While meditating near his father's tomb, Rūmī is disturbed when the sultan's courtier, Valad-i Fakhr al-Dīn Shādid, in princely attire, rides his black horse through the cemetery. Rūmī strongly reproves the rider, who then loses control of his horse, falls to the ground, and is injured. Rūmī, with a gray beard, is at the upper right, surrounded by students. Two men with guns guard the entrance to the walled city in the background. The cemetery itself is located outside the city walls, as was the custom.

This miniature is part of a sixteenth-century manuscript account of the life and miracles of the Persian poet and mystic known as Rūmī. It is a Turkish translation of an abridged version of the original fourteenth-century Persian account by the dervish known as Aflākī.

Exhibition section: 

Rūmī, Persian Mystic And Poet
The sixteenth-century miniatures presented here concern the life and miracles of Jalāl al-Dīn Rūmī, called Mē vlāna (Our Master), the most famous member of the Mevlevī order and Persia's greatest Sufi mystic and poet. He was born in Balkh in 1207, but his family emigrated after his father foresaw the Mongol conquest. They eventually resettled in Konya, Turkey, then the capital of Anatolian Rūm (thus Rūmī), where the poet died on 17 December 1273.

Several Persian accounts of Rūmī's life have been written, the first by his son, Sultan Walad. The third, laden with moralizing miracle stories, was ordered by Rūmī's grandson Ulu ˓Ārif Chelebi. It was written by the dervish Shams al-Dīn Aḥmad, called Aflākī (d. 1360). Aflākī also incorporated verses from Rūmī's works, notably his six-volume Masnavī (a poetical form of rhyming couplets) and the Dīvān-i-Shams al-Dīn Tabrīzī, named after Shams of Tabriz, the mystic who changed Rūmī's life and transformed him into a poet when they met in 1244.
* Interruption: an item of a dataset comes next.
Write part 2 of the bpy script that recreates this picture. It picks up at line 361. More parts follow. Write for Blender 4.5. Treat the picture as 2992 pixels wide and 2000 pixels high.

In 1590—three and a half centuries after Aflākī wrote his life of Rūmī—the Ottoman sultan Mūrad III ordered a Turkish translation of a 1540 abridged version of Aflākī's text entitled Tarjuma-i Thawāqib-i manāqib (Stars of the Legend). The translator was Darvīsh Mahmud Mesnevī Khān of Konya. Two illustrated copies of the Murād translation, both made in Baghdad, survive. One, dated 1599, is held by Topkapi Palace, Istanbul, and has twenty-two miniatures. The other, richer manuscript is held by the Morgan. It dates to the 1590s and includes twenty-nine miniatures. They are all featured here, along with two folios from other collections that are believed to have once been part of the Morgan manuscript.